How does one write about a war that is not ancient, but, at the same time, is not current enough to be familiar to us?
Erich Maria Remarque wrote a book about World War I in 1929. The book tells us how the quiet in the warfront could be the most destructive silence in the world. Written from the viewpoint of a young German soldier, the book was adapted into a film in 1930. The famous attack where soldiers in the trenches wait for the running enemies to get near them so they could shoot them like wild animals is available online. It is an extended shot, which ends with the running soldiers jumping into the trenches and engaging the other soldiers in fistfights, knife-stabbing and other physical mayhem.
Sam Mendes brings back the silences of war. The silences come in many forms: in the pauses of characters where one does not know if the enemy would be kind; in the resignation of soldiers not to fate but to faith in the goodness of victory in war. These silences are also the fissures that should be there between muddy fields and swirling rivers dammed by dead men but are banished by the camera—our eyes—that bends over branches, slithers through cracks and enter any kind of consciousness available in a land without peace. All these in long takes.
The message (if we can call it that) of 1917 is delivered finally in the final scene where a lone tall tree goes bigger because a lone soldier walks slowly to it. As in the beginning of the film, the landscape is once more flourishing. Follow the technique of the film because a few minute walk (of film time) back from that lush landscape is war at its vilest; a look beyond the greenery—the future—is the prospect of more cruel wars.
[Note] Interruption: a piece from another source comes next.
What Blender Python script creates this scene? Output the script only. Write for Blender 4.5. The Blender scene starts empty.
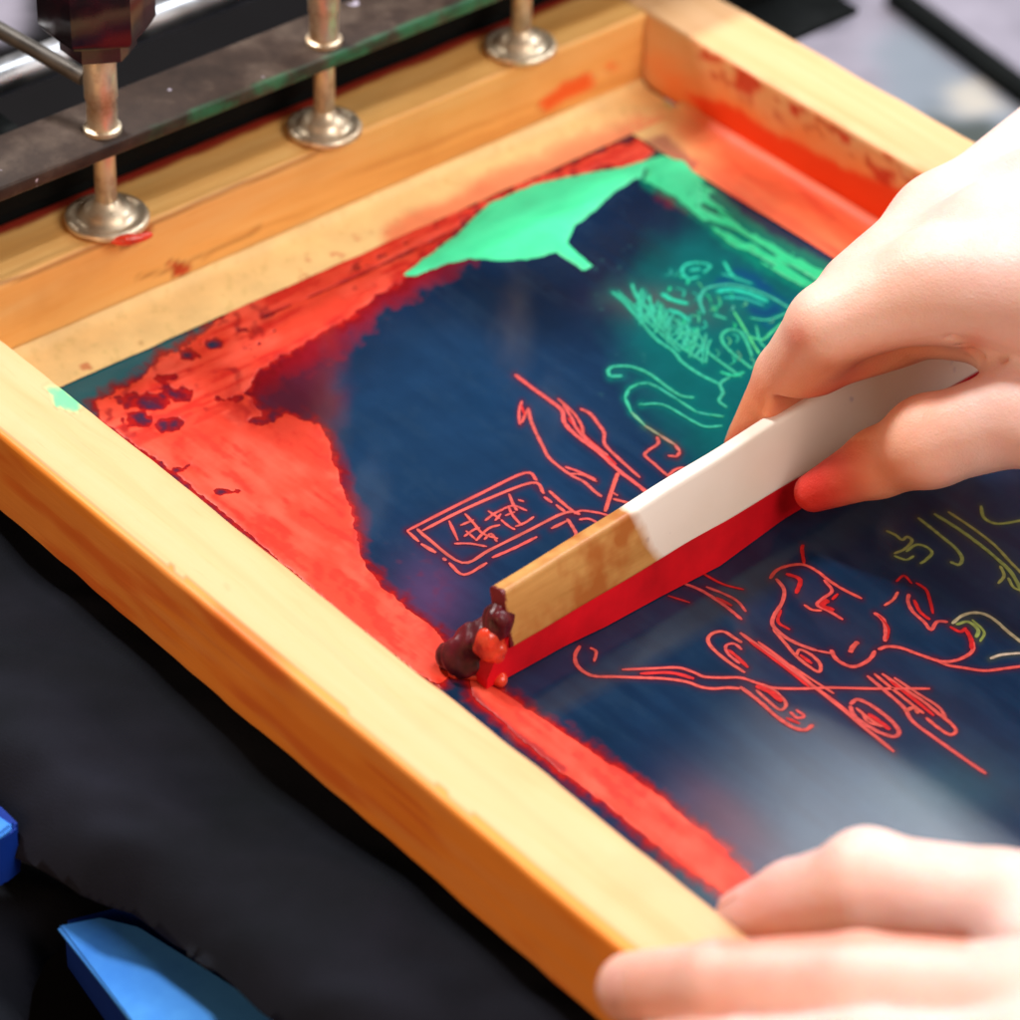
import bpy, bmesh, math, random
import numpy as np
from mathutils import Vector, Matrix

rng = np.random.default_rng(7)
SC = bpy.context.scene
COL = SC.collection

# ------------------------------------------------------------------ camera
S = 0.30                      # inner width of the frame in metres
PR = [0.8355966385630318, 0.9081862390415977, 0.03693755207842605]
CAM = np.array([2.6053970064721517, -1.5504963706270452, 2.0656793033394636]) * S
F = 3400.0


def rot(v):
    a, b, c = v
    Rz = Matrix.Rotation(a, 3, 'Z'); Rx = Matrix.Rotation(b, 3, 'X'); Rr = Matrix.Rotation(c, 3, 'Z')
    return Rz @ Rx @ Rr


RM = rot(PR)
R = np.array(RM)


def P(u, v, z=0.0):
    """point of the plane at height z that the photograph shows at pixel u, v"""
    d = R @ np.array([(u - 510) / F, (510 - v) / F, -1.0])
    return CAM + d * ((z - CAM[2]) / d[2])


def px(X):
    d = (np.asarray(X, float) - CAM) @ R
    return 510 + F * d[..., 0] / -d[..., 2], 510 - F * d[..., 1] / -d[..., 2]


cam = bpy.data.cameras.new('camera')
camo = bpy.data.objects.new('camera', cam)
COL.objects.link(camo)
camo.matrix_world = Matrix.Translation(CAM) @ RM.to_4x4()
cam.sensor_width = 36.0
cam.lens = 36.0 * F / 1020.0
cam.clip_start = 0.01
cam.clip_end = 50
cam.dof.use_dof = True
cam.dof.focus_distance = float(-((P(560, 560, -0.025) - CAM) @ R)[2])
cam.dof.aperture_fstop = 8.5
SC.camera = camo

# ------------------------------------------------------------------ helpers


def lin(r, g, b):
    f = lambda c: (c / 255 / 12.92) if c / 255 <= 0.04045 else ((c / 255 + 0.055) / 1.055) ** 2.4
    return (f(r), f(g), f(b))


def tag(o, label=None, cat=None, group=None, kind=None):
    if label: o['label'] = label
    if cat: o['category'] = cat
    if group: o['group'] = group
    if kind: o['kind'] = kind
    return o


def empty(name, loc, label, cat, group=None):
    o = bpy.data.objects.new(name, None)
    o.empty_display_size = 0.01
    o.location = loc
    COL.objects.link(o)
    return tag(o, label, cat, group)


def mesh_obj(name, verts, faces, mat, parent=None, smooth=True, cols=None):
    me = bpy.data.meshes.new(name)
    verts = np.asarray(verts, float)
    if parent is not None:
        verts = verts - np.array(parent.location)
    if isinstance(faces, np.ndarray):
        me.vertices.add(len(verts)); me.vertices.foreach_set('co', verts.astype(np.float32).ravel())
        n, k = faces.shape
        me.loops.add(n * k); me.loops.foreach_set('vertex_index', faces.astype(np.int32).ravel())
        me.polygons.add(n)
        me.polygons.foreach_set('loop_start', (np.arange(n) * k).astype(np.int32))
        me.polygons.foreach_set('loop_total', np.full(n, k, np.int32))
        me.update(calc_edges=True)
    else:
        me.from_pydata(verts.tolist(), [], faces)
        me.update()
    me.validate()
    if smooth:
        me.polygons.foreach_set('use_smooth', np.ones(len(me.polygons), bool))
    if cols is not None:
        a = me.color_attributes.new('pigment', 'FLOAT_COLOR', 'POINT')
        c = np.ones((len(verts), 4), np.float32); c[:, :3] = cols
        a.data.foreach_set('color', c.ravel())
    if mat: me.materials.append(mat)
    o = bpy.data.objects.new(name, me)
    COL.objects.link(o)
    if parent is not None: o.parent = parent
    return o


def bm_obj(name, bm, mat, parent=None, smooth=True):
    me = bpy.data.meshes.new(name)
    if parent is not None:
        bmesh.ops.translate(bm, verts=bm.verts, vec=-Vector(parent.location))
    bmesh.ops.recalc_face_normals(bm, faces=bm.faces)
    bm.to_mesh(me); bm.free()
    if smooth:
        me.polygons.foreach_set('use_smooth', np.ones(len(me.polygons), bool))
    if mat: me.materials.append(mat)
    o = bpy.data.objects.new(name, me)
    COL.objects.link(o)
    if parent is not None: o.parent = parent
    return o


def sharpen(o, ang=35):
    me = o.data
    bm = bmesh.new(); bm.from_mesh(me)
    for e in bm.edges:
        if len(e.link_faces) == 2 and e.calc_face_angle(0) > math.radians(ang): e.smooth = False
    bm.to_mesh(me); bm.free()
    return o


# --- value noise in numpy
def vnoise(x, y, cell, seed=0, octaves=3, z=None):
    out = np.zeros(np.broadcast(x, y).shape); amp = 1; tot = 0
    for k in range(octaves):
        r = np.random.default_rng(seed * 31 + k)
        T = r.random((128, 128))
        u = x / cell * 2 ** k + 1000.3 * (seed % 7 + 1); v = y / cell * 2 ** k + 700.7
        i = np.floor(u).astype(int); j = np.floor(v).astype(int)
        fu = u - i; fv = v - j
        fu = fu * fu * (3 - 2 * fu); fv = fv * fv * (3 - 2 * fv)
        g = lambda a, b: T[a % 128, b % 128]
        out = out + amp * ((g(i, j) * (1 - fu) + g(i + 1, j) * fu) * (1 - fv) + (g(i, j + 1) * (1 - fu) + g(i + 1, j + 1) * fu) * fv)
        tot += amp; amp *= 0.5
    return out / tot * 2 - 1


def sdpoly(x, y, poly):
    """signed distance (positive inside) of points to a polygon"""
    p = np.array(poly, float); d = np.full(x.shape, 1e18); ins = np.zeros(x.shape, bool)
    for i in range(len(p)):
        a = p[i]; b = p[(i + 1) % len(p)]; e = b - a
        wx = x - a[0]; wy = y - a[1]
        t = np.clip((wx * e[0] + wy * e[1]) / (e @ e + 1e-9), 0, 1)
        d = np.minimum(d, (wx - e[0] * t) ** 2 + (wy - e[1] * t) ** 2)
        c = ((a[1] > y) != (b[1] > y)) & (x < (b[0] - a[0]) * (y - a[1]) / (b[1] - a[1] + 1e-12) + a[0])
        ins ^= c
    d = np.sqrt(d)
    return np.where(ins, d, -d)


def sdline(x, y, pts):
    p = np.array(pts, float); d = np.full(x.shape, 1e18)
    for a, b in zip(p[:-1], p[1:]):
        e = b - a; wx = x - a[0]; wy = y - a[1]
        t = np.clip((wx * e[0] + wy * e[1]) / (e @ e + 1e-9), 0, 1)
        d = np.minimum(d, (wx - e[0] * t) ** 2 + (wy - e[1] * t) ** 2)
    return np.sqrt(d)


sstep = lambda a, b, v: (lambda t: t * t * (3 - 2 * t))(np.clip((v - a) / (b - a), 0, 1))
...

World War I began in 1914 and ended in 1918. Twenty-one years later, World War II came. It would last from 1939 to 1945.
1917 is directed by Mendes from his screenplay written with Krysty Wilson-Cairns. It garnered 10 nominations in the 92nd Academy Awards, winning best cinematography for Roger Deakins; and two more awards for best sound mixing and best special effects. The film is produced by Dreamwork Pictures, Reliance Entertainment, New Republic Pictures, Mogambo, Neal Street Productions and Amblin Partners.